**THE TASK:** Quote, without change, all of the lines that follow.

**RECORDS FOR THIS EXERCISE:**
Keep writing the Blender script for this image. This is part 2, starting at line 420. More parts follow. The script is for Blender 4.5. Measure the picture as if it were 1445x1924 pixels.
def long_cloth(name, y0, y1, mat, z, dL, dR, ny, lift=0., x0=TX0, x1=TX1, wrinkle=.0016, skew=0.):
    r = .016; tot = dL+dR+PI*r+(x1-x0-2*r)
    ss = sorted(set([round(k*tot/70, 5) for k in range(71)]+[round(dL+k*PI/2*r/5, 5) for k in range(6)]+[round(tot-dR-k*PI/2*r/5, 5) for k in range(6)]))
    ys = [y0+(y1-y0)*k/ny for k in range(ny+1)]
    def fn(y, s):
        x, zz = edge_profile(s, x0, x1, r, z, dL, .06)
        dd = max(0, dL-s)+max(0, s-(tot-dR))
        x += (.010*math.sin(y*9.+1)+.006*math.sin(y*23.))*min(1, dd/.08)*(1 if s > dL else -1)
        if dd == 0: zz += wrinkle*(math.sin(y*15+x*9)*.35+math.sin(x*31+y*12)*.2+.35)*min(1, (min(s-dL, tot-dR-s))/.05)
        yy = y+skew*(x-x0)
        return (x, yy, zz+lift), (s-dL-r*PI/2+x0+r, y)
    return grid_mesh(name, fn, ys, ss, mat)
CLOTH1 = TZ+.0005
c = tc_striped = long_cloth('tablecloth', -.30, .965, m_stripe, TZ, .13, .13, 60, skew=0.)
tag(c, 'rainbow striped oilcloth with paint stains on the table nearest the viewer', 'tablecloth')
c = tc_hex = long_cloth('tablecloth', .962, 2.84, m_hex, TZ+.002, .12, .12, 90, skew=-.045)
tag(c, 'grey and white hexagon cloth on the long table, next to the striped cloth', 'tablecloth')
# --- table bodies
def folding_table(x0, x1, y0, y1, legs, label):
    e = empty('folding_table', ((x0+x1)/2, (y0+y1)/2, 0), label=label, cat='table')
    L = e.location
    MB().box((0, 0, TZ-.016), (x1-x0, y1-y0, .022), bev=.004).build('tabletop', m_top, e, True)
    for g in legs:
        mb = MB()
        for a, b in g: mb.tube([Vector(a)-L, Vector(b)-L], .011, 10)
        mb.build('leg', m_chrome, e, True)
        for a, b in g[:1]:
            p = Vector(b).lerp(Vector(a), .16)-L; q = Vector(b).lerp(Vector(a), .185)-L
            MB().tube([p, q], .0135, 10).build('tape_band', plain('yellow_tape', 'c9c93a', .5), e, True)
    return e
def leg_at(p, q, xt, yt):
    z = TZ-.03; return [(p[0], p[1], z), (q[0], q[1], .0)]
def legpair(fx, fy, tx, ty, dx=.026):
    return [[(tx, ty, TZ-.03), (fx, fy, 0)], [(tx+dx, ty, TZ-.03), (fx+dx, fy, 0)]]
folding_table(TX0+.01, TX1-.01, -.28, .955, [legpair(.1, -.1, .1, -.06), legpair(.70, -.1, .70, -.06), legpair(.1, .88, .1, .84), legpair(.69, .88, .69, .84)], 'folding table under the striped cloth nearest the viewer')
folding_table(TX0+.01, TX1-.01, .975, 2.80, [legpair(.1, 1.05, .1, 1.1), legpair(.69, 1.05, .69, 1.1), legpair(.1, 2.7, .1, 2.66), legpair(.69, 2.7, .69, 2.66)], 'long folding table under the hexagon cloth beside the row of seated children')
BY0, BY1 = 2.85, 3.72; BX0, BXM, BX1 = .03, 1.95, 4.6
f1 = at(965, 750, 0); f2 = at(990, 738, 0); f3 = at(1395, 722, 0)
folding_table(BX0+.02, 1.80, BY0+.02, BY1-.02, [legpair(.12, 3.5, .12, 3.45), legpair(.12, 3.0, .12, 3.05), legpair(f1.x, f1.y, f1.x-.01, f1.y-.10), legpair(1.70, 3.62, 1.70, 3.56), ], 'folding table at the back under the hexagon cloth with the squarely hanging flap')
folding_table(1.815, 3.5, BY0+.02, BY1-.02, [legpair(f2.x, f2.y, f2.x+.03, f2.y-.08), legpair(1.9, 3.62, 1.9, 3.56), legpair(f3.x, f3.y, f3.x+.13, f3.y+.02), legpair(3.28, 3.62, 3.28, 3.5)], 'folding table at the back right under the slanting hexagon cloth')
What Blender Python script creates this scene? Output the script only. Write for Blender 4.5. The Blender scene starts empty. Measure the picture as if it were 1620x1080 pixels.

**RESPONSE TO THIS TASK:**
Keep writing the Blender script for this image. This is part 2, starting at line 420. More parts follow. The script is for Blender 4.5. Measure the picture as if it were 1445x1924 pixels.
def long_cloth(name, y0, y1, mat, z, dL, dR, ny, lift=0., x0=TX0, x1=TX1, wrinkle=.0016, skew=0.):
    r = .016; tot = dL+dR+PI*r+(x1-x0-2*r)
    ss = sorted(set([round(k*tot/70, 5) for k in range(71)]+[round(dL+k*PI/2*r/5, 5) for k in range(6)]+[round(tot-dR-k*PI/2*r/5, 5) for k in range(6)]))
    ys = [y0+(y1-y0)*k/ny for k in range(ny+1)]
    def fn(y, s):
        x, zz = edge_profile(s, x0, x1, r, z, dL, .06)
        dd = max(0, dL-s)+max(0, s-(tot-dR))
        x += (.010*math.sin(y*9.+1)+.006*math.sin(y*23.))*min(1, dd/.08)*(1 if s > dL else -1)
        if dd == 0: zz += wrinkle*(math.sin(y*15+x*9)*.35+math.sin(x*31+y*12)*.2+.35)*min(1, (min(s-dL, tot-dR-s))/.05)
        yy = y+skew*(x-x0)
        return (x, yy, zz+lift), (s-dL-r*PI/2+x0+r, y)
    return grid_mesh(name, fn, ys, ss, mat)
CLOTH1 = TZ+.0005
c = tc_striped = long_cloth('tablecloth', -.30, .965, m_stripe, TZ, .13, .13, 60, skew=0.)
tag(c, 'rainbow striped oilcloth with paint stains on the table nearest the viewer', 'tablecloth')
c = tc_hex = long_cloth('tablecloth', .962, 2.84, m_hex, TZ+.002, .12, .12, 90, skew=-.045)
tag(c, 'grey and white hexagon cloth on the long table, next to the striped cloth', 'tablecloth')
# --- table bodies
def folding_table(x0, x1, y0, y1, legs, label):
    e = empty('folding_table', ((x0+x1)/2, (y0+y1)/2, 0), label=label, cat='table')
    L = e.location
    MB().box((0, 0, TZ-.016), (x1-x0, y1-y0, .022), bev=.004).build('tabletop', m_top, e, True)
    for g in legs:
        mb = MB()
        for a, b in g: mb.tube([Vector(a)-L, Vector(b)-L], .011, 10)
        mb.build('leg', m_chrome, e, True)
        for a, b in g[:1]:
            p = Vector(b).lerp(Vector(a), .16)-L; q = Vector(b).lerp(Vector(a), .185)-L
            MB().tube([p, q], .0135, 10).build('tape_band', plain('yellow_tape', 'c9c93a', .5), e, True)
    return e
def leg_at(p, q, xt, yt):
    z = TZ-.03; return [(p[0], p[1], z), (q[0], q[1], .0)]
def legpair(fx, fy, tx, ty, dx=.026):
    return [[(tx, ty, TZ-.03), (fx, fy, 0)], [(tx+dx, ty, TZ-.03), (fx+dx, fy, 0)]]
folding_table(TX0+.01, TX1-.01, -.28, .955, [legpair(.1, -.1, .1, -.06), legpair(.70, -.1, .70, -.06), legpair(.1, .88, .1, .84), legpair(.69, .88, .69, .84)], 'folding table under the striped cloth nearest the viewer')
folding_table(TX0+.01, TX1-.01, .975, 2.80, [legpair(.1, 1.05, .1, 1.1), legpair(.69, 1.05, .69, 1.1), legpair(.1, 2.7, .1, 2.66), legpair(.69, 2.7, .69, 2.66)], 'long folding table under the hexagon cloth beside the row of seated children')
BY0, BY1 = 2.85, 3.72; BX0, BXM, BX1 = .03, 1.95, 4.6
f1 = at(965, 750, 0); f2 = at(990, 738, 0); f3 = at(1395, 722, 0)
folding_table(BX0+.02, 1.80, BY0+.02, BY1-.02, [legpair(.12, 3.5, .12, 3.45), legpair(.12, 3.0, .12, 3.05), legpair(f1.x, f1.y, f1.x-.01, f1.y-.10), legpair(1.70, 3.62, 1.70, 3.56), ], 'folding table at the back under the hexagon cloth with the squarely hanging flap')
folding_table(1.815, 3.5, BY0+.02, BY1-.02, [legpair(f2.x, f2.y, f2.x+.03, f2.y-.08), legpair(1.9, 3.62, 1.9, 3.56), legpair(f3.x, f3.y, f3.x+.13, f3.y+.02), legpair(3.28, 3.62, 3.28, 3.5)], 'folding table at the back right under the slanting hexagon cloth')
What Blender Python script creates this scene? Output the script only. Write for Blender 4.5. The Blender scene starts empty. Measure the picture as if it were 1620x1080 pixels.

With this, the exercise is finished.